***** DATASET EXTRACT

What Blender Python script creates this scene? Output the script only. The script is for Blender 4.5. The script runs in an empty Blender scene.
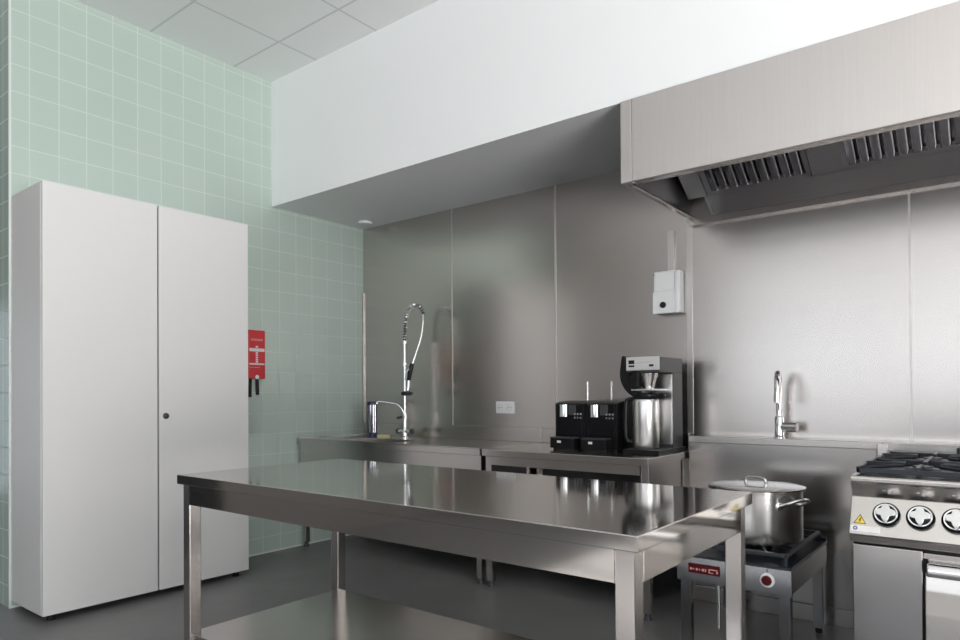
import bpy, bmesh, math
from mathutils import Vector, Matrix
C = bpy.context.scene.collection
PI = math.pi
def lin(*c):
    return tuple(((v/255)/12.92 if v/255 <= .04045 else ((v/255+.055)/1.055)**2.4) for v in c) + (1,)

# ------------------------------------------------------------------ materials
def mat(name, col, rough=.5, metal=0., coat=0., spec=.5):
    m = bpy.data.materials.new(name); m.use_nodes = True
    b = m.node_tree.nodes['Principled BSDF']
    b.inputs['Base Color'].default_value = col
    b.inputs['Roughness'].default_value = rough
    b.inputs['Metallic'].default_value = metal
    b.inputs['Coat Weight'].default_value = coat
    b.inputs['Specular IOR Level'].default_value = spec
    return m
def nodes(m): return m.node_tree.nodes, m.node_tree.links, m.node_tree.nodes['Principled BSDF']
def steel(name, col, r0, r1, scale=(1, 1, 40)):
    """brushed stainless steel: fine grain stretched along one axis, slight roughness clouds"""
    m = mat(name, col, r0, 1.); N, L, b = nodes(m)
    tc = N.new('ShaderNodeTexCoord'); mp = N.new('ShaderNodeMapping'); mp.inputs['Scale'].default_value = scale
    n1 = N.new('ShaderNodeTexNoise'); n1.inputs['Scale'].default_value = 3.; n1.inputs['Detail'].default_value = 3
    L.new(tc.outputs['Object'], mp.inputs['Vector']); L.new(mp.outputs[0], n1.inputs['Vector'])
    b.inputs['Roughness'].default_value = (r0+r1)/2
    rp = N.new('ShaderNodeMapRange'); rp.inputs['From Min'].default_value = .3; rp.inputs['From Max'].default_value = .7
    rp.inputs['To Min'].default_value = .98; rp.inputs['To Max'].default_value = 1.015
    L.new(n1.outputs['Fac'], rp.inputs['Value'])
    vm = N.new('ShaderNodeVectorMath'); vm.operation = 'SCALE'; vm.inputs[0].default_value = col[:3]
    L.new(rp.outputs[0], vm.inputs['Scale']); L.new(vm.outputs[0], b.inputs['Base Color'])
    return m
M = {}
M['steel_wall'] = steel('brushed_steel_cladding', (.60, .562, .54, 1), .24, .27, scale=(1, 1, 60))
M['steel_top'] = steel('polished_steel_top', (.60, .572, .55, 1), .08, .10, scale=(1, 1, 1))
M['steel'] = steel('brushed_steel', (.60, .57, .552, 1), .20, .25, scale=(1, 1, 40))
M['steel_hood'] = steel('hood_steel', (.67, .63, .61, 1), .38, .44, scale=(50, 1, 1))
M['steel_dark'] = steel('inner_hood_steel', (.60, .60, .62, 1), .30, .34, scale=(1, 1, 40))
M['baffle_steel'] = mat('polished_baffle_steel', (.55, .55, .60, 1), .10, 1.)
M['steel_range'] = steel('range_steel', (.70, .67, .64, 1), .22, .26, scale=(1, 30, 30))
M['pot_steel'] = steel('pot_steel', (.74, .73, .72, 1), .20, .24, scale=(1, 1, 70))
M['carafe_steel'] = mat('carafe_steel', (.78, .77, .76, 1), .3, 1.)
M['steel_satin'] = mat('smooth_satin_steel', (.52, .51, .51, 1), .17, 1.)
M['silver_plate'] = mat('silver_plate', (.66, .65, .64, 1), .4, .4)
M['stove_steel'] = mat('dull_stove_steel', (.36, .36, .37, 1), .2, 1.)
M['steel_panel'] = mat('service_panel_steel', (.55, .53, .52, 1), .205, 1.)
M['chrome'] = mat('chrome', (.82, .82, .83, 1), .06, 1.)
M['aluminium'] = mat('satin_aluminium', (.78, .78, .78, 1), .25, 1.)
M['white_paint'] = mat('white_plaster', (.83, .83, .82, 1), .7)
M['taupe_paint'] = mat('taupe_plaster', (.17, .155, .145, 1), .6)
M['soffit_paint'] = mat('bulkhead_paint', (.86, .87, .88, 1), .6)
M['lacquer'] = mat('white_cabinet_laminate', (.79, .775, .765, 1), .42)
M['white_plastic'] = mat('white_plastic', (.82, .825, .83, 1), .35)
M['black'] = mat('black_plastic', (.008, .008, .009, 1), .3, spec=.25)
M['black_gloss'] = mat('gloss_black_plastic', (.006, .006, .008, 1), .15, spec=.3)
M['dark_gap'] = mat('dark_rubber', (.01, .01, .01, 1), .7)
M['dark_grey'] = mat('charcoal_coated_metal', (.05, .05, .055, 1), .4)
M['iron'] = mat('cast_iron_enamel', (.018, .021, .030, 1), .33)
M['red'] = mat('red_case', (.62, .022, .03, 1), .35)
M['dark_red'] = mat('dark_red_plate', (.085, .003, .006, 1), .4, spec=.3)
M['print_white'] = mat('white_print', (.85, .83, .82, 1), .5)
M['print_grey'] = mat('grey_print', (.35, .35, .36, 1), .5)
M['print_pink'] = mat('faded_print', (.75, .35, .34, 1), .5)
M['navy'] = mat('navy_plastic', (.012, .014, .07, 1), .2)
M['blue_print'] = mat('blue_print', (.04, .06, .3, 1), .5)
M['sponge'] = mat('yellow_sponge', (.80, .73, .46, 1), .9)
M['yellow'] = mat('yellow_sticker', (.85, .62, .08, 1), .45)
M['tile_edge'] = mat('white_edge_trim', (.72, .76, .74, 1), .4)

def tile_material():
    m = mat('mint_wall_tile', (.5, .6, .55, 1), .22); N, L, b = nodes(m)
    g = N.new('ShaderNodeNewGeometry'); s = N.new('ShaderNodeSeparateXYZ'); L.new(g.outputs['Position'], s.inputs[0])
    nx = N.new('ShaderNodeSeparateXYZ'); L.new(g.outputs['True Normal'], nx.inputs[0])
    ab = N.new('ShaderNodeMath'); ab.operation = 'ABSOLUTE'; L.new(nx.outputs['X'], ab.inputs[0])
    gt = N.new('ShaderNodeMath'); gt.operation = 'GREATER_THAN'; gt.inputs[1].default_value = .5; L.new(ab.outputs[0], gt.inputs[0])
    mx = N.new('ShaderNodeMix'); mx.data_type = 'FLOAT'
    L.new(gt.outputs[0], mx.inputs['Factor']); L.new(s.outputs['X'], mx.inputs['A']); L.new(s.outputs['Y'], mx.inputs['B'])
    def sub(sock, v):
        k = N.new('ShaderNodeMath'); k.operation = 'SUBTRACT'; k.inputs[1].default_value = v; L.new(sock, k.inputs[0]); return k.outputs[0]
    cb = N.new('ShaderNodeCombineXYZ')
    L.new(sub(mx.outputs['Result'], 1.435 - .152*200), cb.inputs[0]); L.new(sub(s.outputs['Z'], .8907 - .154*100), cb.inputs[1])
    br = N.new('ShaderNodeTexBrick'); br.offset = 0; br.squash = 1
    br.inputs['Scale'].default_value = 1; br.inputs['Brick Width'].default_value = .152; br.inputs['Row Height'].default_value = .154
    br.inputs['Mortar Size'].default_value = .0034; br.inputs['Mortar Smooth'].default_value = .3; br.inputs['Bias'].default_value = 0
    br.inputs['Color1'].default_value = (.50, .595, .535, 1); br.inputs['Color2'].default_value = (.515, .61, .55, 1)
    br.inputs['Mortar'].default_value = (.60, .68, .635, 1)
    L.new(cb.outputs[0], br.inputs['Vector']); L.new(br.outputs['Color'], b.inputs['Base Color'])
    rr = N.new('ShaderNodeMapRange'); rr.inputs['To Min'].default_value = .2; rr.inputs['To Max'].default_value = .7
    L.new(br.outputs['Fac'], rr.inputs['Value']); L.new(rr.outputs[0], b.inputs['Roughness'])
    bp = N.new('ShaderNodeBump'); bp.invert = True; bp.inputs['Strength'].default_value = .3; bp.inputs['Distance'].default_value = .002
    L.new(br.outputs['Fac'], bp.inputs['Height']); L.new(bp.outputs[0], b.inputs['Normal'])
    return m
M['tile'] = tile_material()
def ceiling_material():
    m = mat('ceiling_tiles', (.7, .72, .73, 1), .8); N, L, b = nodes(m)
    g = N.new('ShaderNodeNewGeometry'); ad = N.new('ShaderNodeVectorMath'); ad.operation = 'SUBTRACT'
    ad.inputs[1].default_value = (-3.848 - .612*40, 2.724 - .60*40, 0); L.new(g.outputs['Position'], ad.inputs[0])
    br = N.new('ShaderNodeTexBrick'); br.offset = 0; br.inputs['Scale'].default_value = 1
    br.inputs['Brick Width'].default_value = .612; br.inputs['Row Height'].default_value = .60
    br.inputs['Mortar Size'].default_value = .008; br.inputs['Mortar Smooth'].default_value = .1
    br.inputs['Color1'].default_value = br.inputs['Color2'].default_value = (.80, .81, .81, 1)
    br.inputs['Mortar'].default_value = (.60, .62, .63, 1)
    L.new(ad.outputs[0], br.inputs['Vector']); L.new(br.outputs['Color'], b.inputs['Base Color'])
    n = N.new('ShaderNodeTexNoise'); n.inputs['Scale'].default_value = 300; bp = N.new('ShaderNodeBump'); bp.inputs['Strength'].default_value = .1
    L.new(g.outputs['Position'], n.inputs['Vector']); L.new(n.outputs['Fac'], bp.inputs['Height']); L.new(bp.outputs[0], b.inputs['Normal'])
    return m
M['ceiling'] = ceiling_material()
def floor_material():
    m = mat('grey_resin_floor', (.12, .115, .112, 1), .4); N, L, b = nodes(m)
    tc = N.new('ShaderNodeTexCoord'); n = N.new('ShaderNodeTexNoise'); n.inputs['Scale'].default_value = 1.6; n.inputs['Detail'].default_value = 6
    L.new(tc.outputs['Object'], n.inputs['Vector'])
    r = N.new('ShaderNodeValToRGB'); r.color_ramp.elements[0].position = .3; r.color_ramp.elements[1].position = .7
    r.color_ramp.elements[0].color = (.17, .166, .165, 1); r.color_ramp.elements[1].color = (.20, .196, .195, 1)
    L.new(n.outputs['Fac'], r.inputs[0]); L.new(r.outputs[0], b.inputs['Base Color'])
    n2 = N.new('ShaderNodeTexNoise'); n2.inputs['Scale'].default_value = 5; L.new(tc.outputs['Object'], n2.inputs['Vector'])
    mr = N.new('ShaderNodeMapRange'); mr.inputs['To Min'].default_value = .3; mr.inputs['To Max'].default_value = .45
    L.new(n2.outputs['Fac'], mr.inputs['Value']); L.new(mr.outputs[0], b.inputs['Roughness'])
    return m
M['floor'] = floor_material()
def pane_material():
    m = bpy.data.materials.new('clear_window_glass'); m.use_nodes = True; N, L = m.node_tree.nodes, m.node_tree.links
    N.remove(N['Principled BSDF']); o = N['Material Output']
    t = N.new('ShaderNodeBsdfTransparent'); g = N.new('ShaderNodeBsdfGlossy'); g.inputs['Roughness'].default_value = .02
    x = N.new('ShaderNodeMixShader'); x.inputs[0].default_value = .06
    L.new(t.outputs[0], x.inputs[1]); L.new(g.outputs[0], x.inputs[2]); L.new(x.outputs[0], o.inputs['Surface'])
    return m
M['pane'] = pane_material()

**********

Repeat the listing above exactly from its first line to the line containing "return tuple(((v/255)/12.92 if", both included, and omit the pictures.

What Blender Python script creates this scene? Output the script only. The script is for Blender 4.5. The script runs in an empty Blender scene.
import bpy, bmesh, math
from mathutils import Vector, Matrix
C = bpy.context.scene.collection
PI = math.pi
def lin(*c):
    return tuple(((v/255)/12.92 if v/255 <= .04045 else ((v/255+.055)/1.055)**2.4) for v in c) + (1,)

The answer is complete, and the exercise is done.